Show, in full, each line of the data that contains "scene".

** start of DATA EXTRACT **

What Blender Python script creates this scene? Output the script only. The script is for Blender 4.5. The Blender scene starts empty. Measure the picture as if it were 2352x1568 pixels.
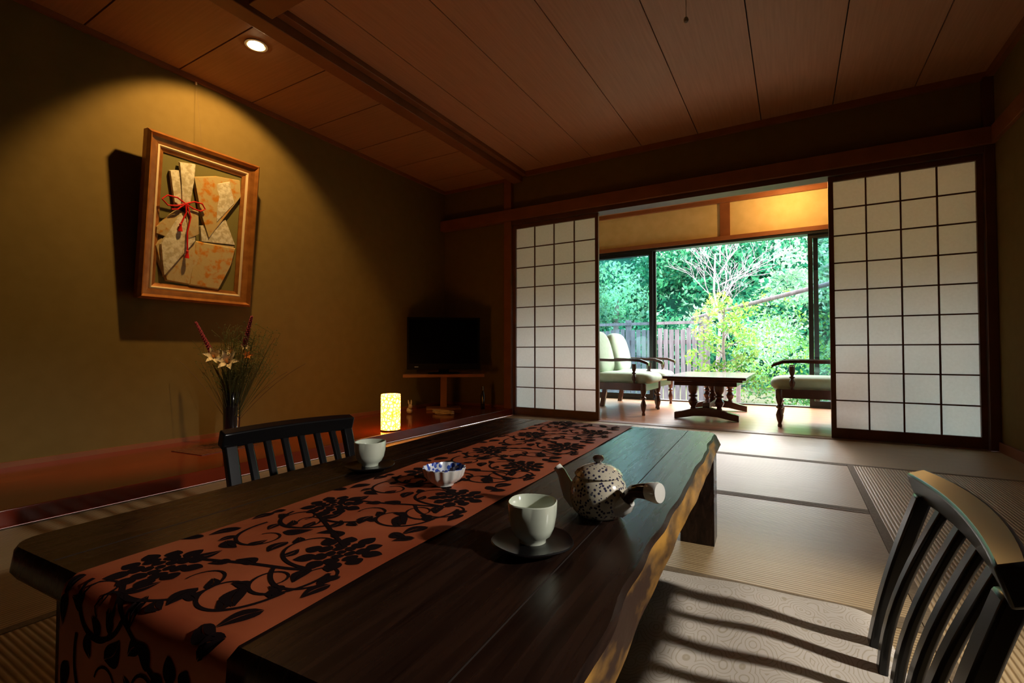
import bpy, math, random
import numpy as np
from mathutils import Vector, Matrix
random.seed(3); np.random.seed(3)
S=bpy.context.scene
pi=math.pi
# ------------------------------------------------------------ materials
def nodes(name):
    m=bpy.data.materials.new(name); m.use_nodes=True
    nt=m.node_tree; b=nt.nodes['Principled BSDF']; return m,nt,b
def rgb(c): return (c[0],c[1],c[2],1)
def mat(name,col,rough=.5,metal=0,col2=None,scale=5,stretch=(1,1,1),bump=0,coat=0,detail=4,lo=.35,hi=.65,spec=.5,sheen=0,emit=None,es=0,rvar=0,bdist=.002,dist=0):
    m,nt,b=nodes(name)
    b.inputs['Base Color'].default_value=rgb(col); b.inputs['Roughness'].default_value=rough
    b.inputs['Metallic'].default_value=metal; b.inputs['Coat Weight'].default_value=coat
    b.inputs['Coat Roughness'].default_value=.08
    b.inputs['Specular IOR Level'].default_value=spec; b.inputs['Sheen Weight'].default_value=sheen
    if emit: b.inputs['Emission Color'].default_value=rgb(emit); b.inputs['Emission Strength'].default_value=es
    if col2 or bump:
        tc=nt.nodes.new('ShaderNodeTexCoord'); mp=nt.nodes.new('ShaderNodeMapping')
        mp.inputs['Scale'].default_value=[scale*s for s in stretch]
        nz=nt.nodes.new('ShaderNodeTexNoise'); nz.inputs['Scale'].default_value=1; nz.inputs['Detail'].default_value=detail
        nz.inputs['Distortion'].default_value=dist
        nt.links.new(tc.outputs['Object'],mp.inputs[0]); nt.links.new(mp.outputs[0],nz.inputs[0])
        rp=nt.nodes.new('ShaderNodeValToRGB'); rp.color_ramp.elements[0].position=lo; rp.color_ramp.elements[1].position=hi
        rp.color_ramp.elements[0].color=rgb(col); rp.color_ramp.elements[1].color=rgb(col2 or col)
        nt.links.new(nz.outputs[0],rp.inputs[0])
        if col2: nt.links.new(rp.outputs[0],b.inputs['Base Color'])
        if bump:
            bp=nt.nodes.new('ShaderNodeBump'); bp.inputs['Strength'].default_value=bump; bp.inputs['Distance'].default_value=bdist
            nt.links.new(nz.outputs[0],bp.inputs['Height']); nt.links.new(bp.outputs[0],b.inputs['Normal'])
        if rvar:
            mr=nt.nodes.new('ShaderNodeMapRange'); mr.inputs[3].default_value=rough-rvar; mr.inputs[4].default_value=rough+rvar
            nt.links.new(nz.outputs[0],mr.inputs[0]); nt.links.new(mr.outputs[0],b.inputs['Roughness'])
    return m
def tatami(name,axis):
    m,nt,b=nodes(name); b.inputs['Roughness'].default_value=.45
    tc=nt.nodes.new('ShaderNodeTexCoord'); mp=nt.nodes.new('ShaderNodeMapping')
    wv=nt.nodes.new('ShaderNodeTexWave'); wv.wave_type='BANDS'; wv.bands_direction=axis
    wv.inputs['Scale'].default_value=26; wv.inputs['Distortion'].default_value=.25; wv.inputs['Detail Scale'].default_value=3
    nz=nt.nodes.new('ShaderNodeTexNoise'); nz.inputs['Scale'].default_value=1; nz.inputs['Detail'].default_value=3
    mp.inputs['Scale'].default_value=(6,160,6) if axis=='Y' else (160,6,6)
    nt.links.new(tc.outputs['Object'],wv.inputs[0]); nt.links.new(tc.outputs['Object'],mp.inputs[0]); nt.links.new(mp.outputs[0],nz.inputs[0])
    r1=nt.nodes.new('ShaderNodeValToRGB'); r1.color_ramp.elements[0].color=(.28,.17,.065,1); r1.color_ramp.elements[1].color=(.64,.47,.25,1)
    r1.color_ramp.elements[0].position=.0; r1.color_ramp.elements[1].position=.5
    nt.links.new(wv.outputs[0],r1.inputs[0])
    mx=nt.nodes.new('ShaderNodeMixRGB'); mx.blend_type='MULTIPLY'; mx.inputs[0].default_value=.5
    r2=nt.nodes.new('ShaderNodeValToRGB'); r2.color_ramp.elements[0].position=.3; r2.color_ramp.elements[0].color=(.6,.55,.5,1); r2.color_ramp.elements[1].position=.7
    nt.links.new(nz.outputs[0],r2.inputs[0]); nt.links.new(r1.outputs[0],mx.inputs[1]); nt.links.new(r2.outputs[0],mx.inputs[2])
    nt.links.new(mx.outputs[0],b.inputs['Base Color'])
    bp=nt.nodes.new('ShaderNodeBump'); bp.inputs['Strength'].default_value=.4; bp.inputs['Distance'].default_value=.002
    nt.links.new(wv.outputs[0],bp.inputs['Height']); nt.links.new(bp.outputs[0],b.inputs['Normal'])
    return m
def paper():
    m=bpy.data.materials.new('shoji_paper'); m.use_nodes=True; nt=m.node_tree; nt.nodes.clear()
    o=nt.nodes.new('ShaderNodeOutputMaterial'); d=nt.nodes.new('ShaderNodeBsdfDiffuse'); t=nt.nodes.new('ShaderNodeBsdfTranslucent'); x=nt.nodes.new('ShaderNodeMixShader')
    tc=nt.nodes.new('ShaderNodeTexCoord'); nz=nt.nodes.new('ShaderNodeTexNoise'); nz.inputs['Scale'].default_value=60; nz.inputs['Detail'].default_value=5
    rp=nt.nodes.new('ShaderNodeValToRGB'); rp.color_ramp.elements[0].color=(.68,.60,.52,1); rp.color_ramp.elements[1].color=(.80,.72,.65,1)
    nt.links.new(tc.outputs['Object'],nz.inputs[0]); nt.links.new(nz.outputs[0],rp.inputs[0])
    nt.links.new(rp.outputs[0],d.inputs[0]); nt.links.new(rp.outputs[0],t.inputs[0]); x.inputs[0].default_value=.45
    nt.links.new(d.outputs[0],x.inputs[1]); nt.links.new(t.outputs[0],x.inputs[2]); nt.links.new(x.outputs[0],o.inputs[0]); return m
def leafmat(name,c,tr=.4,k=.82):
    c=[v*k for v in c]
    m=bpy.data.materials.new(name); m.use_nodes=True; nt=m.node_tree; nt.nodes.clear()
    o=nt.nodes.new('ShaderNodeOutputMaterial'); d=nt.nodes.new('ShaderNodeBsdfDiffuse'); t=nt.nodes.new('ShaderNodeBsdfTranslucent'); x=nt.nodes.new('ShaderNodeMixShader')
    tc=nt.nodes.new('ShaderNodeTexCoord'); nz=nt.nodes.new('ShaderNodeTexNoise'); nz.inputs['Scale'].default_value=1.1; nz.inputs['Detail'].default_value=6
    rp=nt.nodes.new('ShaderNodeValToRGB'); rp.color_ramp.elements[0].position=.36; rp.color_ramp.elements[1].position=.66
    rp.color_ramp.elements[0].color=rgb([v*.35 for v in c]); rp.color_ramp.elements[1].color=rgb([min(1,v*1.3) for v in c])
    nt.links.new(tc.outputs['Object'],nz.inputs[0]); nt.links.new(nz.outputs[0],rp.inputs[0])
    nt.links.new(rp.outputs[0],d.inputs[0]); nt.links.new(rp.outputs[0],t.inputs[0]); x.inputs[0].default_value=tr
    nt.links.new(d.outputs[0],x.inputs[1]); nt.links.new(t.outputs[0],x.inputs[2]); nt.links.new(x.outputs[0],o.inputs[0]); return m
def glassmat():
    m=bpy.data.materials.new('window_glass'); m.use_nodes=True; nt=m.node_tree; nt.nodes.clear()
    o=nt.nodes.new('ShaderNodeOutputMaterial'); d=nt.nodes.new('ShaderNodeBsdfTransparent'); g=nt.nodes.new('ShaderNodeBsdfGlossy'); x=nt.nodes.new('ShaderNodeMixShader')
    d.inputs[0].default_value=(.80,.90,.93,1); g.inputs['Roughness'].default_value=.02; x.inputs[0].default_value=.06
    nt.links.new(d.outputs[0],x.inputs[1]); nt.links.new(g.outputs[0],x.inputs[2]); nt.links.new(x.outputs[0],o.inputs[0]); return m
def spotted(name,base,spot,scale,thr,rough=.2):
    m,nt,b=nodes(name); b.inputs['Roughness'].default_value=rough; b.inputs['Coat Weight'].default_value=.4
    tc=nt.nodes.new('ShaderNodeTexCoord'); v=nt.nodes.new('ShaderNodeTexVoronoi'); v.inputs['Scale'].default_value=scale
    r=nt.nodes.new('ShaderNodeValToRGB'); r.color_ramp.elements[0].position=thr; r.color_ramp.elements[1].position=thr+.06
    r.color_ramp.elements[0].color=rgb(spot); r.color_ramp.elements[1].color=rgb(base)
    nt.links.new(tc.outputs['Object'],v.inputs[0]); nt.links.new(v.outputs['Distance'],r.inputs[0]); nt.links.new(r.outputs[0],b.inputs['Base Color']); return m
def swirl(name,base,line):
    m,nt,b=nodes(name); b.inputs['Roughness'].default_value=.85
    tc=nt.nodes.new('ShaderNodeTexCoord'); v=nt.nodes.new('ShaderNodeTexVoronoi'); v.inputs['Scale'].default_value=17
    mp=nt.nodes.new('ShaderNodeMapping'); mp.inputs['Scale'].default_value=(1.7,1,1)
    nz=nt.nodes.new('ShaderNodeTexNoise'); nz.inputs['Scale'].default_value=22; nz.inputs['Detail'].default_value=1
    ad=nt.nodes.new('ShaderNodeMath'); ad.operation='MULTIPLY_ADD'; ad.inputs[1].default_value=44
    nm=nt.nodes.new('ShaderNodeMath'); nm.operation='MULTIPLY'; nm.inputs[1].default_value=9
    sn=nt.nodes.new('ShaderNodeMath'); sn.operation='SINE'
    r=nt.nodes.new('ShaderNodeValToRGB'); r.color_ramp.elements[0].position=.60; r.color_ramp.elements[1].position=.95
    r.color_ramp.elements[0].color=rgb(base); r.color_ramp.elements[1].color=rgb(line)
    nt.links.new(tc.outputs['Object'],mp.inputs[0]); nt.links.new(mp.outputs[0],v.inputs[0]); nt.links.new(tc.outputs['Object'],nz.inputs[0])
    nt.links.new(v.outputs['Distance'],ad.inputs[0]); nt.links.new(nz.outputs[0],nm.inputs[0]); nt.links.new(nm.outputs[0],ad.inputs[2])
    nt.links.new(ad.outputs[0],sn.inputs[0]); nt.links.new(sn.outputs[0],r.inputs[0]); nt.links.new(r.outputs[0],b.inputs['Base Color']); return m

M={}
M['plaster']=mat('olive_plaster',(.165,.113,.036),.95,col2=(.177,.122,.040),scale=14,bump=.1,bdist=.001,spec=.1)
M['plaster_v']=mat('cream_plaster',(.64,.48,.22),.95,col2=(.70,.53,.26),scale=10,bump=.1,spec=.1)
M['ceilY']=mat('ceiling_wood',(.42,.205,.115),.5,col2=(.48,.24,.14),scale=9,stretch=(9,.35,1),spec=.4)
M['ceilX']=mat('ceiling_wood_cross',(.34,.155,.065),.55,col2=(.39,.18,.082),scale=9,stretch=(.35,9,1),spec=.3)
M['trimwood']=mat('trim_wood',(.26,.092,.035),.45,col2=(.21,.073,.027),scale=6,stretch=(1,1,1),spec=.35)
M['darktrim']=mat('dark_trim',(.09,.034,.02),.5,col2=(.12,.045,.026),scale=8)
M['gap']=mat('joint_dark',(.02,.01,.006),.9)
M['lacq']=mat('red_lacquered_wood',(.15,.014,.003),.18,col2=(.20,.022,.005),scale=4,stretch=(6,.6,2),coat=.3,rvar=.04)
M['floorwood']=mat('veranda_floor_wood',(.60,.27,.125),.30,col2=(.48,.20,.09),scale=5,stretch=(.7,9,1),coat=.15)
M['tx']=tatami('tatami_weave_x','Y'); M['ty']=tatami('tatami_weave_y','X')
M['heri']=mat('tatami_border_cloth',(.25,.18,.10),.8,col2=(.19,.13,.07),scale=120,detail=1)
M['paper']=paper()
M['latt']=mat('shoji_lattice_wood',(.15,.055,.028),.5,col2=(.10,.038,.02),scale=10)
M['alu']=mat('dark_window_frame',(.02,.022,.025),.35,metal=.4)
M['glass']=glassmat()
M['table']=mat('dark_table_wood',(.010,.005,.0035),.27,col2=(.028,.013,.008),scale=5,stretch=(14,.8,4),bump=.2,rvar=.05,detail=8,dist=.6,spec=.28)
M['sap']=mat('live_edge_sapwood',(.035,.014,.006),.4,col2=(.46,.23,.035),scale=14,stretch=(1.5,.35,1.8),bump=.8,bdist=.004,detail=9,lo=.44,hi=.62,coat=.1)
M['black']=mat('black_lacquer',(.006,.0055,.006),.28,coat=.1,spec=.3)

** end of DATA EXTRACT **

(CORRECT RESULT)
What Blender Python script creates this scene? Output the script only. The script is for Blender 4.5. The Blender scene starts empty. Measure the picture as if it were 2352x1568 pixels.
S=bpy.context.scene